What about house values, investors who are looking for low house costs to buy into the market will find exactly what they are looking for throughout the United States. In locations such as Florida, California, Nevada, Michigan, Ohio and other states, the housing values have dropped to considerable lows. In some locations in the Midwest, all increases in value of the last four to five years has been wiped clean, leaving many of these property values very affordably priced. Some areas have seen record drops of 25 percent or more. This offers a key opportunity to the investor who is looking to break into the housing market here. Ideally, prices should be as low as possible in order to see a low capital outlay on the part of the investor.

These two factors alone have allowed for an ideal opportunity for those investors who are looking for a way in. Foreign investment in the United States real estate market is ideal because prices are low and should you get a mortgage through US lenders, your rates will be considerably lower than they were just six months to a year ago.

A Closer Look At What Foreign Investors Are Doing

The best way to know what is happening within the residential real estate market may be to look at how foreign investors are playing a role in it. The Annual Foreign Investors in Real Estate, also called AFIRE, produces what is called the Annual Foreign Investment Survey, which tracks all of the preferences of those who belong to the group. This is often important because the members of AFIRE own somewhere along the lines of $700 billion worth of real estate around the globe, of which $230 billion is located in the United States.

The survey gives a good look at what is happening in the United States residential real estate, especially where foreign investors are putting their money and why. Here are some of the most important details about this survey.

Where Are They Investing?

According to the survey, the top cities to invest in throughout the United States include:

  • New York City
  • Washington, DC
  • Los Angeles
  • San Francisco
  • Seattle
  • Las Vegas

Fifty-six percent of the votes showed that the United States was one of the best locations for investment based on the amount of stability and security that the country's real estate market offers. This is a very common situation, though, as the no country in the world has ever gotten close to this top spot in the past and the second most invested country is the Germany, with just 10.5 percent of the vote.

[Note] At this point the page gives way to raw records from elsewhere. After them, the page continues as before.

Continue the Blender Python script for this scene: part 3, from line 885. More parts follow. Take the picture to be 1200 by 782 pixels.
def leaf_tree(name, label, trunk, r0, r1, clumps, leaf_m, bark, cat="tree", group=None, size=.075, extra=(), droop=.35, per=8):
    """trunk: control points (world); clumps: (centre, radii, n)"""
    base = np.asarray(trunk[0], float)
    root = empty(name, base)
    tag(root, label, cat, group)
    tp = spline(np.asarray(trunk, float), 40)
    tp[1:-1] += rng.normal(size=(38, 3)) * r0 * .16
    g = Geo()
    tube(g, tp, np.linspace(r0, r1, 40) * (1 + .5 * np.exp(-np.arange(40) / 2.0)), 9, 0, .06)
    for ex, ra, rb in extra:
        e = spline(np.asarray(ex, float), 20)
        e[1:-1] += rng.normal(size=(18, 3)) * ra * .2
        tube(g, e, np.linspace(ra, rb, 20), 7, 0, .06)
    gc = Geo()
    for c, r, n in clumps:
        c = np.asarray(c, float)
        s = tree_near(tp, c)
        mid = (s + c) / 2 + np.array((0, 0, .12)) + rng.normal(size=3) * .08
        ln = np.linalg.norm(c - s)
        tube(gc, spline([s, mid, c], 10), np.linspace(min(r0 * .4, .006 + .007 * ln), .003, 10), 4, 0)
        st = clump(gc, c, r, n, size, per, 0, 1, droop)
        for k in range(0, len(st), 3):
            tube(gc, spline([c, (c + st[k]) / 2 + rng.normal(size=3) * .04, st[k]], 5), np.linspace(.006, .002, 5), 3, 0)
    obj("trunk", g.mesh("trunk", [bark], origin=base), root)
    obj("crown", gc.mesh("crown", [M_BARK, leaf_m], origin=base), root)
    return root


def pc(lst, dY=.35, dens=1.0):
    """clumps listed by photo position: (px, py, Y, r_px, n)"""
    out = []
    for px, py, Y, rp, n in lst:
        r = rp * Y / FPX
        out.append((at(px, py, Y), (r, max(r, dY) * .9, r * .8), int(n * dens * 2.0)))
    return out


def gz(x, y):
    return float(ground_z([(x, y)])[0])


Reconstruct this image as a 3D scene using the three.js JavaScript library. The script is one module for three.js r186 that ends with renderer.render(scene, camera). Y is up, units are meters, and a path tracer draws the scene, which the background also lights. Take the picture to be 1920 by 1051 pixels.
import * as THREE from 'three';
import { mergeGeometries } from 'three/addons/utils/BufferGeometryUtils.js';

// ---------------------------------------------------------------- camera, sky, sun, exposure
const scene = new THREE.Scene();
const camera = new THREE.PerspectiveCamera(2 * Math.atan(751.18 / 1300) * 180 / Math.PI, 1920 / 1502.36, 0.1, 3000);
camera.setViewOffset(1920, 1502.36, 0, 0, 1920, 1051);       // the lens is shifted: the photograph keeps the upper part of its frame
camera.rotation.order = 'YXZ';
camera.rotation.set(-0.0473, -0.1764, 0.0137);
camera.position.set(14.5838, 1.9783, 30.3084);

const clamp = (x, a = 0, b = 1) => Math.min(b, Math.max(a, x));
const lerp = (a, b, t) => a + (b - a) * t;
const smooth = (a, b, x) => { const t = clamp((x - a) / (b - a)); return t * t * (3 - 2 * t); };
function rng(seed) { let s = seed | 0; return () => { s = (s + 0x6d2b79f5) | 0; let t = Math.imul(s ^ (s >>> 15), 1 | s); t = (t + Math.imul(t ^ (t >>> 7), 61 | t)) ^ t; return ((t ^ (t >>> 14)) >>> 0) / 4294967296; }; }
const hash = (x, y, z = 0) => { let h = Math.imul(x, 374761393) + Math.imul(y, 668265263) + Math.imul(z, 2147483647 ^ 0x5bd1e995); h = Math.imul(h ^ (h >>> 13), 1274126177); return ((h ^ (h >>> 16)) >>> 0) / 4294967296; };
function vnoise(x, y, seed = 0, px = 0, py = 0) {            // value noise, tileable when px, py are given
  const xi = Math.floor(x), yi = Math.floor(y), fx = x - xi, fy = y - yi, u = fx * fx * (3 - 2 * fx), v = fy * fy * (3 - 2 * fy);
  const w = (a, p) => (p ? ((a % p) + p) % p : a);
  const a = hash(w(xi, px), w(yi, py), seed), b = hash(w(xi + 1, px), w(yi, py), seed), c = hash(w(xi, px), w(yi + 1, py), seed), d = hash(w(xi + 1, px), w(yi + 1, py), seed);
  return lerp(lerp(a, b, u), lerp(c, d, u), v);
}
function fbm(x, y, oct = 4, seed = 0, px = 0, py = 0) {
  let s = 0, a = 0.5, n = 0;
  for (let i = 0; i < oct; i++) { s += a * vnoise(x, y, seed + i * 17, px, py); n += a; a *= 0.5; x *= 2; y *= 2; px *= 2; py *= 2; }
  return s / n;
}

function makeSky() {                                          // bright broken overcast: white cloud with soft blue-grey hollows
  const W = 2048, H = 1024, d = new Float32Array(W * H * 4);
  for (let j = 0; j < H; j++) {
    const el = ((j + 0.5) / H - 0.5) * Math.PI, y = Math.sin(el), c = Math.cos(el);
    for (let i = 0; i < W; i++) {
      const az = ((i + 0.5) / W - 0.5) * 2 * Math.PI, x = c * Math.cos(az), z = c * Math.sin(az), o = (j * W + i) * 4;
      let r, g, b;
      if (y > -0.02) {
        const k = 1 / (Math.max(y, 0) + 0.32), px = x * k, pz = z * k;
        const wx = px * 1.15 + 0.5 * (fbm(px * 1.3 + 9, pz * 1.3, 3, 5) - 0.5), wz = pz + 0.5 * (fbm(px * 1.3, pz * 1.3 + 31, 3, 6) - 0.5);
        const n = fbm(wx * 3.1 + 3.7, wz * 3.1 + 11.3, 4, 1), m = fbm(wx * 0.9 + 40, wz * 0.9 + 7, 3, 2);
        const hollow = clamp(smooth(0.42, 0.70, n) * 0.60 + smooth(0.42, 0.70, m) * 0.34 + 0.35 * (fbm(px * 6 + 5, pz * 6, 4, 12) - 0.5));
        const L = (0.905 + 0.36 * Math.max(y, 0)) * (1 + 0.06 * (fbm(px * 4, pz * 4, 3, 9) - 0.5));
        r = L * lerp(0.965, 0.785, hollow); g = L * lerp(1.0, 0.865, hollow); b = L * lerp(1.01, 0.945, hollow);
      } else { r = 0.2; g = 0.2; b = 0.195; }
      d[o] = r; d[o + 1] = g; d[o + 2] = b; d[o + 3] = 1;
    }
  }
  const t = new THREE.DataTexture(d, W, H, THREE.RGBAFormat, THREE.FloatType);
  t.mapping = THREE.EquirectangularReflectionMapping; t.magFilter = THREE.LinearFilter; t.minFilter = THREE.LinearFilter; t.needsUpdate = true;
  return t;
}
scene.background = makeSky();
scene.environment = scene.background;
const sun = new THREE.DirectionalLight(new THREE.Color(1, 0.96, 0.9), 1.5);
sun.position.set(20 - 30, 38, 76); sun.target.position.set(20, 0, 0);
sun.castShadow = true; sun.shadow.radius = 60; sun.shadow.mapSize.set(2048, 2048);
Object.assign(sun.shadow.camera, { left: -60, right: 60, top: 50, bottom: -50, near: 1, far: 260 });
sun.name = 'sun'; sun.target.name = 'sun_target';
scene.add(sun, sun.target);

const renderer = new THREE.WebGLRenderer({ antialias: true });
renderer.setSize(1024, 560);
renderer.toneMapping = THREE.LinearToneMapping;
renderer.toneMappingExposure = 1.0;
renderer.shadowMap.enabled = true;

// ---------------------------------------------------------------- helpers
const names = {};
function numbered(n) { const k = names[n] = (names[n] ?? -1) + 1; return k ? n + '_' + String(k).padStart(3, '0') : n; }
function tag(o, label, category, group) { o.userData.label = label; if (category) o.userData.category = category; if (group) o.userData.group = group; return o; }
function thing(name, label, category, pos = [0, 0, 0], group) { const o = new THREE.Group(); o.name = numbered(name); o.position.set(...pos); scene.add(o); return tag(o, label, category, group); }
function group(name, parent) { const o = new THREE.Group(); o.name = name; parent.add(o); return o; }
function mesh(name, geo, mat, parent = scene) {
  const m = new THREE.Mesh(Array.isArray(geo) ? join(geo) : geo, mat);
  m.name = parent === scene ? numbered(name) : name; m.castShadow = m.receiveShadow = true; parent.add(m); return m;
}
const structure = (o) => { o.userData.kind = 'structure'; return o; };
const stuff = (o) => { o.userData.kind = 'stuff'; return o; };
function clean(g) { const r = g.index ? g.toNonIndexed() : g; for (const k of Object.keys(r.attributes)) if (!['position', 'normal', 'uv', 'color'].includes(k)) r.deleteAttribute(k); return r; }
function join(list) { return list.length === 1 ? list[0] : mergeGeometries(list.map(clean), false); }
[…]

What About The Falling Dollar?

The value of the United States' dollar has always been somewhat of a troublesome consideration for many investors. With the dollar weakening, this means that foreign funds are worth more in the United States then they are in home countries. Here are some examples, at the time of this writing (June-July 2008.)

  • 1 Euro = 1.565 United States' Dollars
  • 1 United Kingdom Pound = 1.978 United States' Dollars

As you can see, investing foreign money into the United States' is even more affordable than before.

While this is evident, most investors will not invest just for this reason. Your foreign money does mean more buying power in the United States, but this often only translates in terms of consumer goods. While many real estate investors will not buy property in the United States just for this reason, many still see this drop in the value of the dollar to be an opportunity for benefit.

The Future: A Look Ahead

The situation of the first two quarters of 2008 seems to be an ideal opportunity for those looking for an investment in the real estate market in the United States. However, what does the future hold?

While the current situation in the United States looks promising for the investors who are looking to get into it, the future may even look brighter. Here are some of the reasons why now is the best time to buy into the market.

  • Interest rates are likely to start moving up. The Federal Reserve will need to start making some adjustments upwards to the interest rates charged to banks due in part to the worries of inflation. While they remain steadfast in the fight against inflation, there are signs of growth. The best route to slowing inflation is to increase interest rates. Therefore, you can count on the interest rates charged to borrowers to increase by the end of the year, most economists believe.
  • The housing market is strengthening. Those who are homebuyers that have been on the fence about investing because they are waiting for the market to hit its lowest point are buying. This is a clear sign that inventory numbers will drop as more people buy into the market. For the foreign investor, this means that house flipping may become more of an opportunity by the end of the year (especially if the market continues to strengthen and sales are being made.) Currently, we are still in a buyer's market.
  • Many housing markets are doing very well, spurred by the drop in housing prices. More people are interested in buying into these markets because they know prices are low.
  • More people will qualify for loans in the next year, especially if Congress passes the housing bills working their way through the process. The key here is that more buyers will be available to buy property foreign investors are looking to sell.

In short, is now the time to buy real estate in the United State's market? It is because the current situation is rock bottom. The only place for property values to go and they will do so, is up. You want to be part of that growth because it allows you the opportunities to expand.